Этот диалектический анализ секуляризации, не востребованный исследователями русской истории, созвучен, однако, одной из самых влиятельных работ о взаимоотношениях между церковью и государством на Западе – труду Эрнста Канторовича «Два тела короля: Исследование по средневековой политической теологии» (1957).
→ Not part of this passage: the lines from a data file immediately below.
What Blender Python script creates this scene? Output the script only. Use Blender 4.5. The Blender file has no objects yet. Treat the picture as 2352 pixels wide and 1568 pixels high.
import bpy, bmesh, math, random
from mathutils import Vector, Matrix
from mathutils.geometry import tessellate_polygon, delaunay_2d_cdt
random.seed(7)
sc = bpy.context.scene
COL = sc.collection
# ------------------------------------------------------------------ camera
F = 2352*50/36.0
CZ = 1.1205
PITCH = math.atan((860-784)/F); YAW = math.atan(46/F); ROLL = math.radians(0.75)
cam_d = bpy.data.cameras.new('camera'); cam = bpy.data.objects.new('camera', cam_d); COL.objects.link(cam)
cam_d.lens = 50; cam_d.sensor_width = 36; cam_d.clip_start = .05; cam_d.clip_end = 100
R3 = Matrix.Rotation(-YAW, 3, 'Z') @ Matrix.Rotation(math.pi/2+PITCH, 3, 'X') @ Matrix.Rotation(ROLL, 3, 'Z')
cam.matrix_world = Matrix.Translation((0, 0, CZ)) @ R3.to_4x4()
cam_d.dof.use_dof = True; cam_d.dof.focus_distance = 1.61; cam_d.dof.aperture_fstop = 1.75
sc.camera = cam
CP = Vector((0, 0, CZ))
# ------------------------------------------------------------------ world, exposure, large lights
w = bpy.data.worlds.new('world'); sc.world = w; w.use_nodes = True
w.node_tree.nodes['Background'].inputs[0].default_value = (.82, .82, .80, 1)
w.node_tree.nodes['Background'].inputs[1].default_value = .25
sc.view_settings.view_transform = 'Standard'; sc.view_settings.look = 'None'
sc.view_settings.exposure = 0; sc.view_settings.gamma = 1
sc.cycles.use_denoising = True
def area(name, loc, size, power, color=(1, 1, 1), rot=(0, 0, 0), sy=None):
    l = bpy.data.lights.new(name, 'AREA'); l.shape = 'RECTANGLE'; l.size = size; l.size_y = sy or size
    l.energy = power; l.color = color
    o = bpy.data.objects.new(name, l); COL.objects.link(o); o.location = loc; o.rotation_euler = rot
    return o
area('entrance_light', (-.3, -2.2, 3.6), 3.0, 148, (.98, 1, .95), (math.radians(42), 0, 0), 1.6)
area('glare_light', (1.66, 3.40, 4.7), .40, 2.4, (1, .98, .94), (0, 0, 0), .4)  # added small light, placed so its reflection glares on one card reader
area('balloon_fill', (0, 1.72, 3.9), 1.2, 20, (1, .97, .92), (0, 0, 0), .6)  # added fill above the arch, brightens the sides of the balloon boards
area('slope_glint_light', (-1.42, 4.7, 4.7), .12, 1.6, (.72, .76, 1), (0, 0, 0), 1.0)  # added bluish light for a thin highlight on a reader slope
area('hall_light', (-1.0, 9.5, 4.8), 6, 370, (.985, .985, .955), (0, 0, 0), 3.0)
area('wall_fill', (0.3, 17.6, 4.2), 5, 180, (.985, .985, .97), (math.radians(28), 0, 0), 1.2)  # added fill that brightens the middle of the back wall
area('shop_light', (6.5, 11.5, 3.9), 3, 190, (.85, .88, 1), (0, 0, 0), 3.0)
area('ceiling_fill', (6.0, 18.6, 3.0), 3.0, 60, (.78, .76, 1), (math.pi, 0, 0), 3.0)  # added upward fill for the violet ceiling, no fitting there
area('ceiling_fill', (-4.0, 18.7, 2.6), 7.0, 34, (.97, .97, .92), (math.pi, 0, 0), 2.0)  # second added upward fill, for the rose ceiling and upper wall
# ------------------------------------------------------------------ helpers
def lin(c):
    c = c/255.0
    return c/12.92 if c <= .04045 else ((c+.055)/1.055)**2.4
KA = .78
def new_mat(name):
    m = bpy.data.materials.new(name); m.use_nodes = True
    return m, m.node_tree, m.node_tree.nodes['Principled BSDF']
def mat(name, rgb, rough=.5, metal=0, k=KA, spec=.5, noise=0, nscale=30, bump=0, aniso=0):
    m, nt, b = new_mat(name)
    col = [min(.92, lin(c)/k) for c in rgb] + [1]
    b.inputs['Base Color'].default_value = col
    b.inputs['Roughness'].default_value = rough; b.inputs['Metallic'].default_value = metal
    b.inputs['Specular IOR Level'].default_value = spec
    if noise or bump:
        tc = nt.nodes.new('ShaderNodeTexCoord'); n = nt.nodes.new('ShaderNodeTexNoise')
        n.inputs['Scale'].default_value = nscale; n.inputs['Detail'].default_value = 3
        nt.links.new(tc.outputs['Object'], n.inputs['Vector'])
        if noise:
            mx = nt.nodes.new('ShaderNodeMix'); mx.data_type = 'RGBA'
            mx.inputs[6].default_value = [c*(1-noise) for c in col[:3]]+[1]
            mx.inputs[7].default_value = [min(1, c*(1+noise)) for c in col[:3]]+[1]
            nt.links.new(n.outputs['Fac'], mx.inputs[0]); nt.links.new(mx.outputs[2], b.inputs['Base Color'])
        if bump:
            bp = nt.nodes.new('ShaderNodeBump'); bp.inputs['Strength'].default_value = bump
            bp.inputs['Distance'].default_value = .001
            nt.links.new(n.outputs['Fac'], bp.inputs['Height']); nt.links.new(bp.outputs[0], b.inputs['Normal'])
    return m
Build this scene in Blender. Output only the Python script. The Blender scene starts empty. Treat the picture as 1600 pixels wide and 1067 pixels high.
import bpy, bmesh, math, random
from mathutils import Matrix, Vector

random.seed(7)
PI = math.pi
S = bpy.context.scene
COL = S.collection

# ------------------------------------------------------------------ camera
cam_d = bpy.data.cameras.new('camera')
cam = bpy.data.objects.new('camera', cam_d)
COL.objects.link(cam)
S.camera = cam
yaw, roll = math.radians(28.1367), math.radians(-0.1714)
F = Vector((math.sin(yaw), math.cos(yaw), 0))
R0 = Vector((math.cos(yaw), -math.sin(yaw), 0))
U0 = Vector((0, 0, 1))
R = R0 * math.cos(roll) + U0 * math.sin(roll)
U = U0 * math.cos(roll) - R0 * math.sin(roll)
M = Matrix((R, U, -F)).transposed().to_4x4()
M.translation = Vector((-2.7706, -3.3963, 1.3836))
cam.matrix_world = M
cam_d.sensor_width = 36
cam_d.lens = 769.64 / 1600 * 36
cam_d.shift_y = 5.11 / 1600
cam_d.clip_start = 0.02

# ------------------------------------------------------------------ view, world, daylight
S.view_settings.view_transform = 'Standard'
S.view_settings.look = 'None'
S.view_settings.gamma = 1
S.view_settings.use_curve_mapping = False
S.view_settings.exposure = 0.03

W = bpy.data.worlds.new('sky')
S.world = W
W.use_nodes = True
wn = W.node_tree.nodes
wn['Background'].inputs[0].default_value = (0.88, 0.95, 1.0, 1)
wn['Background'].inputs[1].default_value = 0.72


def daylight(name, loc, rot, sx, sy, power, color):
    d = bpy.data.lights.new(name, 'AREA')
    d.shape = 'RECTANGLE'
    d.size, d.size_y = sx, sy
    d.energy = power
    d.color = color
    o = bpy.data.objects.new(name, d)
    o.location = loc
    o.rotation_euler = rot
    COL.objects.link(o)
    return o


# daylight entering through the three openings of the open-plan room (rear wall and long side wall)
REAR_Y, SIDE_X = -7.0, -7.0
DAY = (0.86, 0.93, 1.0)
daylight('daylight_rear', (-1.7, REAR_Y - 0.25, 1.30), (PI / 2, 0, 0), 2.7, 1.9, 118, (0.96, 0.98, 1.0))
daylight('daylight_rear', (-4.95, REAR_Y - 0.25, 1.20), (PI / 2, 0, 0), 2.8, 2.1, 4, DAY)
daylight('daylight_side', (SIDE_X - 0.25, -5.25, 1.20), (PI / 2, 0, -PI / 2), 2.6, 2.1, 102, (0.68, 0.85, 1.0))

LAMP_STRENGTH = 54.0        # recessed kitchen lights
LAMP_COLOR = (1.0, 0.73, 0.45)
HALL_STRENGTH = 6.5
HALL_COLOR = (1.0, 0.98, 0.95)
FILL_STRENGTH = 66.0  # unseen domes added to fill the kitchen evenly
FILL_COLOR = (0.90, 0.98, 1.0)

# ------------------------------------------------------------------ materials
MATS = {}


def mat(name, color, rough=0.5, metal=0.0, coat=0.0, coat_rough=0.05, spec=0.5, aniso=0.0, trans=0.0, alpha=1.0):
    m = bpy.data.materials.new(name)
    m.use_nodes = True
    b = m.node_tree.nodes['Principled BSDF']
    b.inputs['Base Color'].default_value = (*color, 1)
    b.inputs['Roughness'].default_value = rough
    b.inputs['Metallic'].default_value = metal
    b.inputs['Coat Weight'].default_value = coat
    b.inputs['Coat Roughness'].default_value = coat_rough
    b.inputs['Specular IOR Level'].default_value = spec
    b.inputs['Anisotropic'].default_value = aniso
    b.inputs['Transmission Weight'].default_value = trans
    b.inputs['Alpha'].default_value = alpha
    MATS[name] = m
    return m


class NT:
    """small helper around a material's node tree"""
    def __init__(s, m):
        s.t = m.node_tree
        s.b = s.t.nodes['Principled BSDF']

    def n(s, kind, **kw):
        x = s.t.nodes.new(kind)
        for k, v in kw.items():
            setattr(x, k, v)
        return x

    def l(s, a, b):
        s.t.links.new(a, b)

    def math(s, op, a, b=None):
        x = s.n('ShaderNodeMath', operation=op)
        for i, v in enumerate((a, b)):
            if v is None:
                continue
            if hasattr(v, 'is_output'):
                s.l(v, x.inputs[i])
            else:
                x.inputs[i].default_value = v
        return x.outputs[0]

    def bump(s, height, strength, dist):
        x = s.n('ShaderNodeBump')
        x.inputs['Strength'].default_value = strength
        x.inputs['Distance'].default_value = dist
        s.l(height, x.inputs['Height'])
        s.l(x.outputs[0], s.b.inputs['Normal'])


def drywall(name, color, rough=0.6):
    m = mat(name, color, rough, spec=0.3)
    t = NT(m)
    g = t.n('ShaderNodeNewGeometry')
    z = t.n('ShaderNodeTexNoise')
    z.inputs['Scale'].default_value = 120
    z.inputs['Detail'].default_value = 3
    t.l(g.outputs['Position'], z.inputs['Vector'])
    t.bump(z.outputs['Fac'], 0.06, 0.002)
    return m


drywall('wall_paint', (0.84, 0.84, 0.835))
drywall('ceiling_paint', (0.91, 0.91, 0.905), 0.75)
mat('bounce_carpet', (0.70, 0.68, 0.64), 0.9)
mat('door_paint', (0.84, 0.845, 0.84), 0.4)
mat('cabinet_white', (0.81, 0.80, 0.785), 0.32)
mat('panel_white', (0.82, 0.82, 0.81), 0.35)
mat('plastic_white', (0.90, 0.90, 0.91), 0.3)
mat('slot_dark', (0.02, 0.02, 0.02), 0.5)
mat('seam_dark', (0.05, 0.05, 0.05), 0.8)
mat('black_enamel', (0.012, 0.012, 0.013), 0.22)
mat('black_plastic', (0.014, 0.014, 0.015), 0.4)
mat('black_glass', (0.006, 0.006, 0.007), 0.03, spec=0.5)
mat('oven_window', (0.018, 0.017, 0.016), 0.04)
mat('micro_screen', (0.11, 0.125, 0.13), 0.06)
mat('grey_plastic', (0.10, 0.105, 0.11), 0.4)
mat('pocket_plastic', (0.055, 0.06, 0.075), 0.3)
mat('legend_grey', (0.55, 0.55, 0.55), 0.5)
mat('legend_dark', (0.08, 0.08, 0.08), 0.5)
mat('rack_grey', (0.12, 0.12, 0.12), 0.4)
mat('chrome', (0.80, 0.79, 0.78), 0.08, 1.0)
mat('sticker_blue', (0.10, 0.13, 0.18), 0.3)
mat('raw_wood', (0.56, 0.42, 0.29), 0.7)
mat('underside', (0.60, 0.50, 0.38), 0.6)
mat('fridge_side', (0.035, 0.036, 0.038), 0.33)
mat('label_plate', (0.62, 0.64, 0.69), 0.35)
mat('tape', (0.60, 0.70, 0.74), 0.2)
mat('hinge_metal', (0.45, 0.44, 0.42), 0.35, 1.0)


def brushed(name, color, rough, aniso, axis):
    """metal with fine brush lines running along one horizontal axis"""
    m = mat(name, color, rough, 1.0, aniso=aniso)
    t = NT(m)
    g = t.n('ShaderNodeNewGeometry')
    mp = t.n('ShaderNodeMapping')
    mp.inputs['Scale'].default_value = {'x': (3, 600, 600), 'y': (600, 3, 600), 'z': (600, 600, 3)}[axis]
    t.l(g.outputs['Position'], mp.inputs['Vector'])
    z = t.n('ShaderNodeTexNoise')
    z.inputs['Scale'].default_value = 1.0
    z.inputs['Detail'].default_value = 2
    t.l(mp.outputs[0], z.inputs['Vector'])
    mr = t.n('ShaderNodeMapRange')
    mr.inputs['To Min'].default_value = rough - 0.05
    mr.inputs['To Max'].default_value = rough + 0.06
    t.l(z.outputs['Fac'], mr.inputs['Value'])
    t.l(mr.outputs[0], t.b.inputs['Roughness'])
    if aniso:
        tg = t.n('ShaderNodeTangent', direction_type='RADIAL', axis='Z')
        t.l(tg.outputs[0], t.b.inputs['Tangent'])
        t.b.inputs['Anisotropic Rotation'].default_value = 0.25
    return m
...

Подобно Лотману, Канторович описывает переплетение идей о церкви и государстве в Средние века и Новое время:
<…> иерархический аппарат римской церкви превращался в совершенный прототип абсолютной и рациональной монархии на мистической основе, в то же самое время как государство все отчетливее проявляло тенденцию к превращению в квазицерковь или мистическую корпорацию на рациональной основе. <…> Исследователи часто ощущали, что эти новые монархии являлись во многих отношениях как бы «церквями», но они гораздо реже показывали в деталях, до какой степени в действительности политические сообщества позднего Средневековья и Нового времени испытали воздействие церковной модели, и в особенности всеобъемлющего духовного прототипа корпоративных теорий, идеи о corpus mysticum – «мистическом теле» – церкви (Канторович 2015, 290).